A direção é relapsa e descuidada
Buscando uma abordagem visual que pudesse transmitir toda essa densidade informativa, Mika Kaurismäki decupa as cenas freneticamente. Aliada aos cortes rápidos de Hans Funck, o montador, essa decupagem deixa a narrativa urgente e, por vezes, vibrante. Porém, na maior parte do tempo, ela parece ser relapsa e descuidada, como se Kaurismäki e Guy Dufaux, o diretor de fotografia, tivessem se preocupado somente com a agilidade do desenvolvimento da história, não dando aos quadros e à movimentação da câmera nenhum significado ou aprofundamento temático.
Uma das cenas iniciais é um exemplo perfeito dessa negligência.
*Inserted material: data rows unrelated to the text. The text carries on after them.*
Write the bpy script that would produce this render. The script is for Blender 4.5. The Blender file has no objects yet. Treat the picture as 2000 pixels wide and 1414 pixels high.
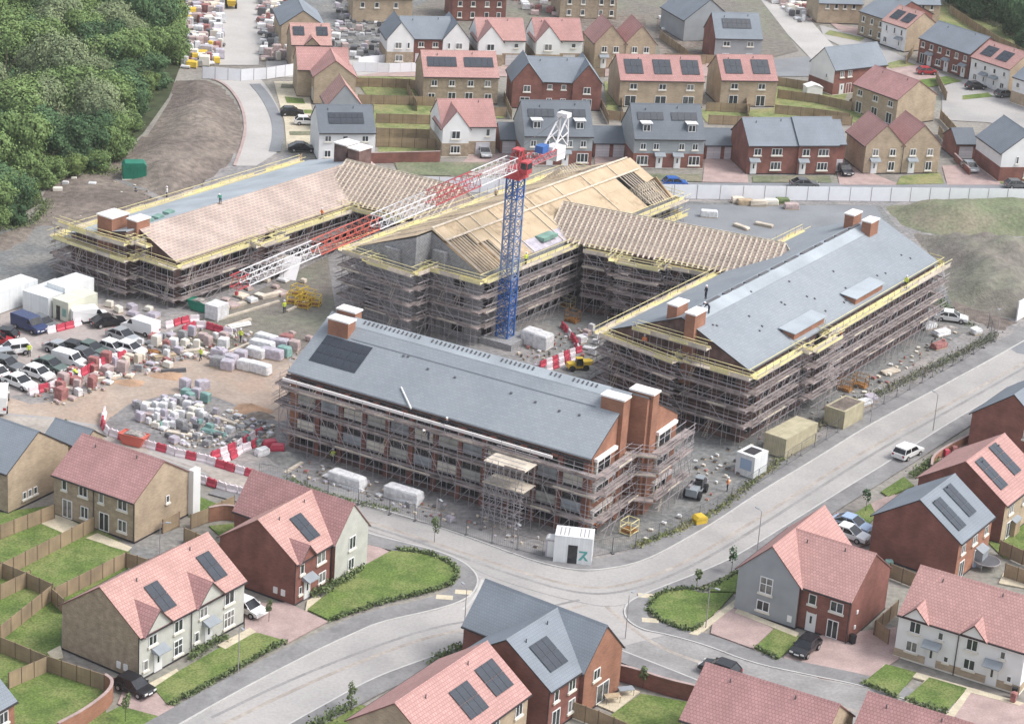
import bpy, math, random
from mathutils import Vector, Matrix
random.seed(11)
R = math.radians
# ------------------------------------------------------------------ camera, sky, sun, exposure
scn = bpy.context.scene
col = scn.collection
FPX, PITCH, CAMH, ROLL = 4600.0, R(21.5), 116.0, R(4.1)      # focal length for a 2000 px wide picture, pitch below horizon, height, roll
cam = bpy.data.cameras.new('camera')
cam.sensor_width = 36.0
cam.lens = FPX / 2000.0 * 36.0
cam.clip_end = 5000
cam_o = bpy.data.objects.new('camera', cam)
col.objects.link(cam_o)
cam_o.matrix_world = Matrix.Translation((0, 0, CAMH)) @ Matrix.Rotation(R(90) - PITCH, 4, 'X') @ Matrix.Rotation(ROLL, 4, 'Z')
scn.camera = cam_o
SUN_EL, SUN_AZ = R(52), R(-8)        # azimuth measured from +X towards +Y: daylight comes from the right of the picture
w = bpy.data.worlds.new('World'); scn.world = w; w.use_nodes = True
nt = w.node_tree; nt.nodes.clear()
sky = nt.nodes.new('ShaderNodeTexSky'); sky.sky_type = 'NISHITA'; sky.sun_disc = False
sky.sun_elevation = SUN_EL; sky.sun_rotation = math.pi/2 - SUN_AZ
sky.air_density = 1.3; sky.dust_density = 3.0
hs = nt.nodes.new('ShaderNodeHueSaturation'); hs.inputs['Saturation'].default_value = 0.42
bg = nt.nodes.new('ShaderNodeBackground'); bg.inputs['Strength'].default_value = 0.15
wo = nt.nodes.new('ShaderNodeOutputWorld')
nt.links.new(sky.outputs[0], hs.inputs['Color']); nt.links.new(hs.outputs[0], bg.inputs[0]); nt.links.new(bg.outputs[0], wo.inputs[0])
sl = bpy.data.lights.new('sun', 'SUN'); sl.energy = 1.35; sl.angle = R(20); sl.color = (1.0, 0.965, 0.92)
so = bpy.data.objects.new('sun', sl); col.objects.link(so)
sd = Vector((math.cos(SUN_EL)*math.cos(SUN_AZ), math.cos(SUN_EL)*math.sin(SUN_AZ), math.sin(SUN_EL)))
so.rotation_euler = sd.to_track_quat('Z', 'Y').to_euler(); so.location = (200, 100, 200)
scn.view_settings.view_transform = 'Standard'; scn.view_settings.look = 'None'
scn.view_settings.exposure = 0.70; scn.view_settings.gamma = 1.0
scn.view_settings.use_curve_mapping = False
scn.render.engine = 'CYCLES'
scn.cycles.max_bounces = 5; scn.cycles.diffuse_bounces = 3

# ------------------------------------------------------------------ survey helper: where a sight line of the photograph meets height z
_s, _c, _cr, _sr = math.sin(PITCH), math.cos(PITCH), math.cos(ROLL), math.sin(ROLL)
def G(px, py, z=0.0):
    x = (px-1000)/FPX; y = (707-py)/FPX
    x, y = x*_cr-y*_sr, x*_sr+y*_cr
    d = (x, _c+y*_s, -_s+y*_c); t = (z-CAMH)/d[2]
    return (d[0]*t, d[1]*t)

# ------------------------------------------------------------------ materials
MATS = {}
def _n(t, k, **kw):
    n = t.nodes.new(k)
    for a, b in kw.items(): setattr(n, a, b)
    return n
def mat(name, c, rough=0.8, var=0.12, scale=0.6, c2=None, pattern=None, pw=0.0, ph=0.0, mortar=None, msize=0.012, bump=0.0, metal=0.0, world=False, fine=0.0, spec=0.3, big=0.0, bigc=None, fines=9.0, cv=0.06):
    """procedural surface: base colour with patchy variation; pattern brick lays courses in the metre-scaled UV of each face"""
    if name in MATS: return MATS[name]
    m = bpy.data.materials.new(name); m.use_nodes = True; MATS[name] = m
    t = m.node_tree; b = t.nodes['Principled BSDF']; L = t.links.new
    b.inputs['Roughness'].default_value = rough; b.inputs['Metallic'].default_value = metal
    b.inputs['Specular IOR Level'].default_value = spec
    if world:
        tc = _n(t, 'ShaderNodeNewGeometry'); P = tc.outputs['Position']
    else:
        tc = _n(t, 'ShaderNodeTexCoord'); P = tc.outputs['Object']
    n1 = _n(t, 'ShaderNodeTexNoise'); n1.inputs['Scale'].default_value = scale; n1.inputs['Detail'].default_value = 5
    L(P, n1.inputs['Vector'])
    c2 = c2 or tuple(max(0, x*(1-var*2.2)) for x in c)
    c1 = c if c2 is None else tuple(min(1, x*(1+var*0.8)) for x in c)
    mr = _n(t, 'ShaderNodeMapRange'); mr.inputs[1].default_value = 0.3; mr.inputs[2].default_value = 0.7
    L(n1.outputs['Fac'], mr.inputs[0])
    mx = _n(t, 'ShaderNodeMix', data_type='RGBA'); mx.inputs[6].default_value = (*c2, 1); mx.inputs[7].default_value = (*c1, 1)
    L(mr.outputs[0], mx.inputs[0]); out = mx.outputs[2]
    if big:
        n3 = _n(t, 'ShaderNodeTexNoise'); n3.inputs['Scale'].default_value = big; n3.inputs['Detail'].default_value = 6; n3.inputs['Roughness'].default_value = 0.65
        L(P, n3.inputs['Vector'])
        m3 = _n(t, 'ShaderNodeMapRange'); m3.inputs[1].default_value = 0.45; m3.inputs[2].default_value = 0.62; L(n3.outputs['Fac'], m3.inputs[0])
        x3 = _n(t, 'ShaderNodeMix', data_type='RGBA'); L(m3.outputs[0], x3.inputs[0]); L(out, x3.inputs[6]); x3.inputs[7].default_value = (*bigc, 1); out = x3.outputs[2]
    if fine:
        n2 = _n(t, 'ShaderNodeTexNoise'); n2.inputs['Scale'].default_value = fines; n2.inputs['Detail'].default_value = 3
        L(P, n2.inputs['Vector'])
        m2 = _n(t, 'ShaderNodeMapRange'); m2.inputs[1].default_value = 0.3; m2.inputs[2].default_value = 0.7; m2.inputs[3].default_value = 1-fine; m2.inputs[4].default_value = 1+fine
        L(n2.outputs['Fac'], m2.inputs[0])
        x2 = _n(t, 'ShaderNodeVectorMath', operation='SCALE'); L(out, x2.inputs[0]); L(m2.outputs[0], x2.inputs['Scale']); out = x2.outputs[0]
    if pattern == 'brick':
        uv = _n(t, 'ShaderNodeUVMap', uv_map='UVMap')
        br = _n(t, 'ShaderNodeTexBrick'); L(uv.outputs[0], br.inputs['Vector'])
        br.inputs['Scale'].default_value = 1.0; br.inputs['Brick Width'].default_value = pw; br.inputs['Row Height'].default_value = ph
        br.inputs['Mortar Size'].default_value = msize; br.inputs['Mortar Smooth'].default_value = 0.2
        br.inputs['Color1'].default_value = (1-cv, 1-cv, 1-cv, 1); br.inputs['Color2'].default_value = (1+cv, 1+cv, 1+cv, 1); br.inputs['Bias'].default_value = 0.0
        br.inputs['Mortar'].default_value = (*(mortar or (0.7, 0.7, 0.7)), 1)
        xm = _n(t, 'ShaderNodeVectorMath', operation='MULTIPLY'); L(out, xm.inputs[0]); L(br.outputs['Color'], xm.inputs[1]); out = xm.outputs[0]
        if bump:
            bp = _n(t, 'ShaderNodeBump'); bp.inputs['Strength'].default_value = bump; bp.inputs['Distance'].default_value = 0.03; bp.invert = True
            L(br.outputs['Fac'], bp.inputs['Height']); L(bp.outputs[0], b.inputs['Normal'])
    elif bump:
        n4 = _n(t, 'ShaderNodeTexNoise'); n4.inputs['Scale'].default_value = 3.0; n4.inputs['Detail'].default_value = 8; L(P, n4.inputs['Vector'])
        bp = _n(t, 'ShaderNodeBump'); bp.inputs['Strength'].default_value = bump; bp.inputs['Distance'].default_value = 0.3
        L(n4.outputs['Fac'], bp.inputs['Height']); L(bp.outputs[0], b.inputs['Normal'])
    L(out, b.inputs['Base Color'])
    return m
brick = dict(pattern='brick', pw=0.45, ph=0.15, msize=0.02, mortar=(1.2, 1.17, 1.13), cv=0.12)
tile = dict(pattern='brick', pw=0.34, ph=0.36, msize=0.035, mortar=(0.72, 0.68, 0.70), bump=0.3, cv=0.09)
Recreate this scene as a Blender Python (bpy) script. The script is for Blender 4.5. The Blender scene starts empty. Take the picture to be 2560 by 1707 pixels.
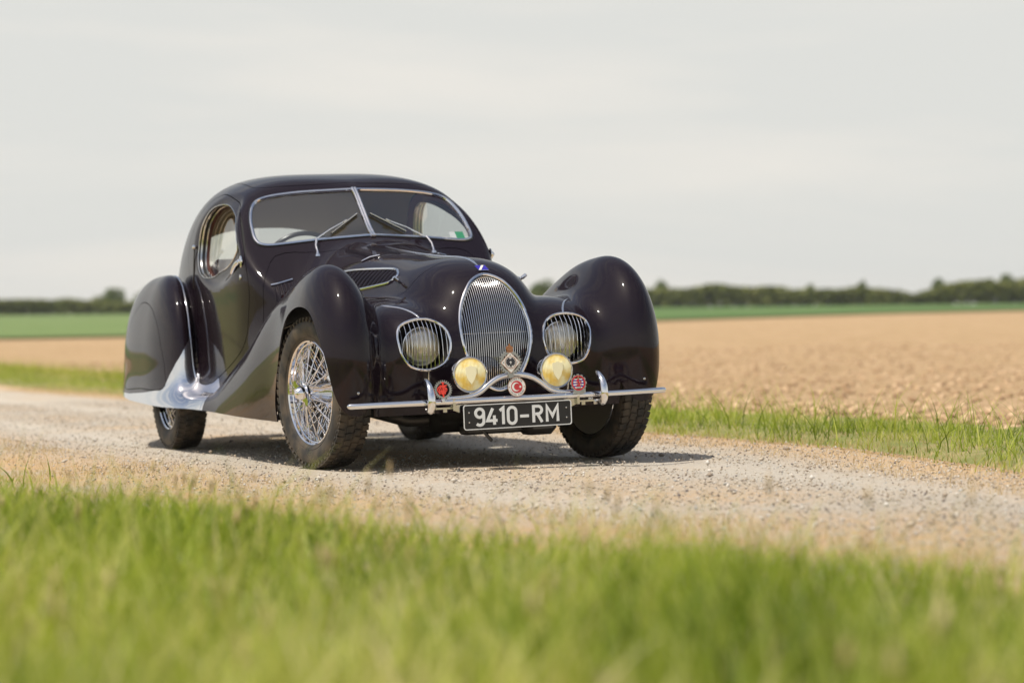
import bpy, bmesh, math, random
import numpy as np
from mathutils import Matrix, Vector, Euler

rng = np.random.default_rng(7)
random.seed(7)
scene = bpy.context.scene
COL = scene.collection

# ------------------------------------------------------------------ frames
# car frame: x forward from the front axle, y to the car's left, z up (metres).
# The sprung car leans slightly on the level track, so its root is rolled by ROLL.
ROLL = 0.023
ROOT = Matrix.Translation((0, -.7, 0)) @ Matrix.Rotation(ROLL, 4, 'X') @ Matrix.Translation((0, .7, 0))

# ------------------------------------------------------------------ camera
cam_pos = (10.7357, -4.02178, 0.65989)
yaw, pitch, croll = 2.762731, -0.009590, -0.040546
d = np.array([math.cos(yaw)*math.cos(pitch), math.sin(yaw)*math.cos(pitch), math.sin(pitch)])
r = np.cross(d, [0, 0, 1]); r /= np.linalg.norm(r); u = np.cross(r, d)
r2 = math.cos(croll)*r + math.sin(croll)*u
u2 = -math.sin(croll)*r + math.cos(croll)*u
cm = Matrix(((r2[0], u2[0], -d[0], cam_pos[0]), (r2[1], u2[1], -d[1], cam_pos[1]), (r2[2], u2[2], -d[2], cam_pos[2]), (0, 0, 0, 1)))
cam = bpy.data.cameras.new('camera')
cam_ob = bpy.data.objects.new('camera', cam)
COL.objects.link(cam_ob)
cam_ob.matrix_world = ROOT @ cm
cam.lens = 85.0
cam.sensor_width = 36.0
cam.clip_start = 0.1
cam.clip_end = 8000
cam.dof.use_dof = True
cam.dof.focus_distance = 11.0
cam.dof.aperture_fstop = 2.1
scene.camera = cam_ob

# ------------------------------------------------------------------ light
SUN_TO = Vector((0.12, -0.43, 0.90)).normalized()
SUN_EL = math.asin(SUN_TO.z)
SUN_AZ = math.atan2(SUN_TO.x, SUN_TO.y)
world = bpy.data.worlds.new('World')
scene.world = world
world.use_nodes = True
wn, wl = world.node_tree.nodes, world.node_tree.links
wn.clear()
w_out = wn.new('ShaderNodeOutputWorld')
w_bg = wn.new('ShaderNodeBackground')
w_bg.inputs['Strength'].default_value = 0.10
sky = wn.new('ShaderNodeTexSky')
sky.sky_type = 'NISHITA'
sky.sun_disc = False
sky.sun_elevation = SUN_EL
sky.sun_rotation = SUN_AZ
sky.dust_density = 2.0
sky.air_density = 1.0
geo = wn.new('ShaderNodeTexCoord')
sep = wn.new('ShaderNodeSeparateXYZ')
wl.new(geo.outputs['Generated'], sep.inputs[0])
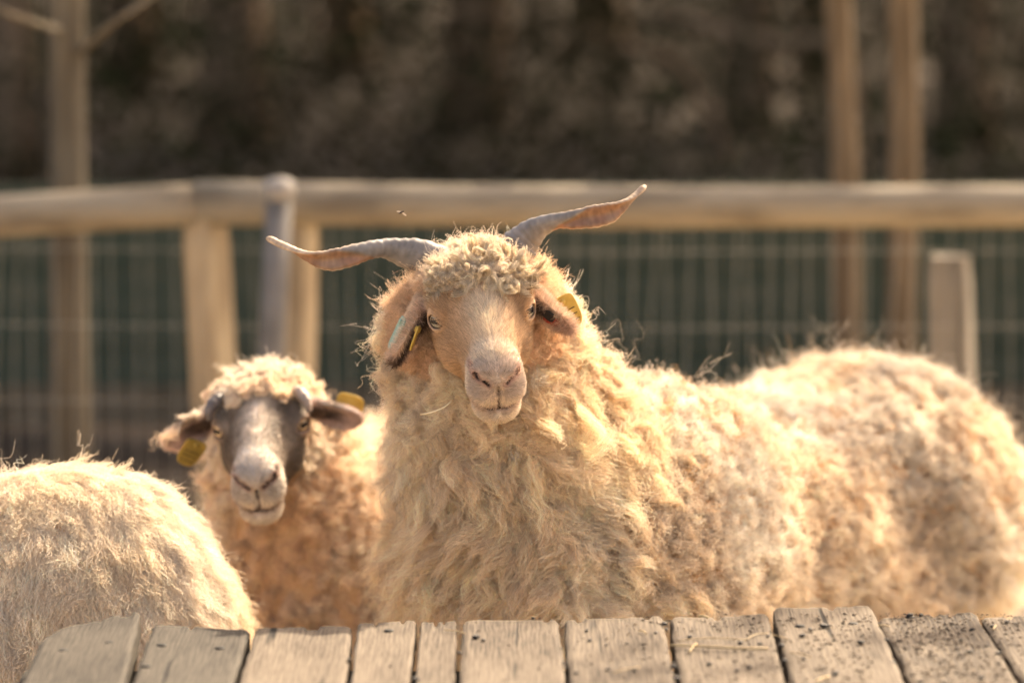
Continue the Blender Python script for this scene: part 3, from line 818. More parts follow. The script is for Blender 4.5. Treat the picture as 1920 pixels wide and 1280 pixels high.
EPAL = dict(cheek=(.62, .48, .36), side=(.18, .145, .115), bridge=(.55, .465, .38), muzzle=(.66, .585, .50), nose=(.36, .31, .265), pink=(.34, .17, .13), lid=(.36, .24, .18), lip=(.34, .22, .16), ear=(.52, .42, .36), earin=(.44, .32, .27), stripe=.024, mottle=.55)
ecol = lambda l: face_colour(l, EE, EPAL)
col = np.where(fa[:, None] > .02, lerp(WOOL_UNDER, ecol(L), fa[:, None]), WOOL_UNDER)
mesh_obj('body', V, F, M_SKIN, ewe, True, col)
es = (V, F, N); fl = Fleece(); rg = np.random.default_rng(21)
ww = (1 - fa) * facing(V, N, .2) * sstep(.08, .16, V[:, 2])
einh = (np.linalg.norm((L - (0, -.06, .0)) / (.14, .085, .11), axis=1) < 1).astype(float)
def p_ewe(p, n):
    return dict(len=.040 * (1 + .3 * vnoise(p * 9, 3)), lift=.5, grav=.5, flow=np.array([.15, -.1, -1.]) + .6 * vnoise3(p * 9, 5), amp=.006, freq=1.4, hel=.8, rc=.0080, tight=.42, crimp=.002, jit=.004, rand=.3, bend=.9, minl=.02,
                col=wool_colour(p, WOOL, WOOL_O * 1.08, .18, 10, 5))
locks(fl, es, ww * (1 - einh), 3800, 32, 10, p_ewe, rg, rad=(.0003, .00016))
def p_ewh(p, n):
    l = EF.loc(p)
    return dict(len=.015, lift=.45, grav=.9, flow=EF.vec((0, .5, -.6)) + .6 * vnoise3(p * 18, 5), amp=.004, freq=1.6, hel=1, rc=.006, tight=.5, crimp=.001, jit=.002, rand=.3, bend=.8, col=wool_colour(p, WOOL, WOOL_O * 1.1, .1, 14, 5))
locks(fl, es, ww * einh, 900, 34, 10, p_ewh, rg, rad=(.00036, .0002))
fl.build('fleece', M_WOOL, ewe)
def e_flow(p):
    l = EF.loc(p); f = np.stack([np.sign(l[:, 0]) * (.25 + 6 * np.abs(l[:, 0])), -1.0 + 0 * l[:, 0], .15 - 9 * np.clip(-l[:, 2], 0, .06)], -1)
    return f @ EF.M
fur(fl, es, fa * facing(V, N, .3) * eye_clear(L), 26000, e_flow, lambda p: ecol(EF.loc(p)), rg, .005)
fl.build('face_hair', M_FUR, ewe)
for s in (-1, 1): make_eye(EF, s, (.55, .42, .26), ewe)
for s, cc in ((-1, (.10, .085, .08)), (1, (.30, .235, .195))):
    pth = [EF.world((s * a, b, c)) for a, b, c in ((.046, -.034, .030), (.056, -.014, .040), (.064, .000, .038), (.069, .008, .030), (.070, .012, .020))]
    v_, f_ = tube(catmull(pth, 26), np.interp(np.linspace(0, 1, 26), [0, .5, 1], [.0100, .0085, .0035]) * (1 + .08 * np.sin(np.arange(26) * 1.7)), 14)
    mesh_obj('horn', v_, f_, M_HORN, ewe, True, np.clip(np.array(cc) * (1 + .4 * vnoise(v_ * 120, 2)[:, None]), .02, .8))
ear_tag(EF, ewe, M_OTAG, (-.101, .014, -.026), (-.55, .1, -.70), (.35, .9, -.1), .042, .034, 'yellow tag hanging below the ear', True)
ear_tag(EF, ewe, M_YTAG, (.124, -.016, .012), (.75, 0, -.25), (.0, .95, .2), .040, .034, 'yellow tag showing above the ear')

# ================================================================== THE SHEEP AT THE LEFT
lef = empty('sheep', (-.9, 5.03, 0), 'woolly rump of a pale sheep cut off by the left edge, behind the leftmost planks', 'sheep')
LF = Frame((-1.64, 4.98, .38), -85, 48, 0)
LE = [dict(base=(-.072, -.03, .0), tip=(-.13, -.01, -.02), n=(.1, .8, -.3), w=.022), dict(base=(.072, -.03, .0), tip=(.13, -.01, -.02), n=(-.1, .8, -.3), w=.022)]
lo_ = LF.o
LFd = Field(axis(-1.95, -.26, [(lo_[0] - .16, lo_[0] + .10)], .015, .005), axis(4.62, 5.45, [(lo_[1] - .15, lo_[1] + .15)], .015, .006), axis(-.01, .80, [(lo_[2] - .16, lo_[2] + .10)], .015, .006))
rc((-.66, 5.00, .415), .205, (-1.2, 5.06, .42), .20, .08, LFd)
el((-.565, 4.99, .425), (.198, .20, .228), .06, LFd)
el((-.57, 4.90, .33), (.15, .115, .17), .06, LFd)
rc((-1.2, 5.06, .43), .18, LF.world((0, -.1, -.02)), .10, .08, LFd)
for q in ((-.57, 4.90), (-.55, 5.10), (-1.2, 4.94), (-1.2, 5.14)):
    rc((q[0], q[1], .28), .07, (q[0], q[1] + .01, .17), .038, .05, LFd); rc((q[0], q[1] + .01, .17), .034, (q[0], q[1], .03), .025, .03, LFd)
    el((q[0], q[1] - .01, .022), (.033, .041, .026), .02, LFd)
rc((-.44, 5.01, .47), .045, (-.41, 5.02, .24), .03, .04, LFd)
LFd.displace(lambda p: (vnoise(p * 9, 1) * .008 + vnoise(p * 24, 2) * .003) * sstep(-.02, -.06, LF.loc(p)[:, 1]), .05)
head_field(LFd, LF, LE)
V, F = LFd.mesh(); N = vert_normals(V, F); L = LF.loc(V)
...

Mostrando a mãe de Cristina, a Rainha Maria, mantendo o corpo do rei anos após a sua morte, e a protagonista do filme, ainda criança, sendo levada pelo Chanceler Axel, essa cena, recheada de possíveis significados, é filmada tão apressadamente que a sua presença no todo narrativo é meramente funcional. Se esse descuido se restringisse apenas a essa cena, não haveria necessidade de mencioná-lo. No entanto, infelizmente, ele é recorrente ao longo da narrativa.
Se o espectador deseja ver um filme de época que consiga revolucionar, à sua maneira, o estilo de filmagem desse subgênero, recomendo que veja Jackie. Mesmo que não se passe antes do século XX, os componentes visuais escolhidos por Pablo Larraín, o diretor, são claros e resultam numa pequena obra-prima dos dias atuais. Agora, se o público estiver interessado em saber qual é o resultado de uma intenção mal sucedida de filmar um drama de época como se fosse um thriller político repleto de intrigas, temas e tramas paralelas, A Jovem Rainha é um prato cheio. Pois, se o filme consegue se sobressair em algo, é na incapacidade de saber o que quer, resultando numa profunda confusão de intenções.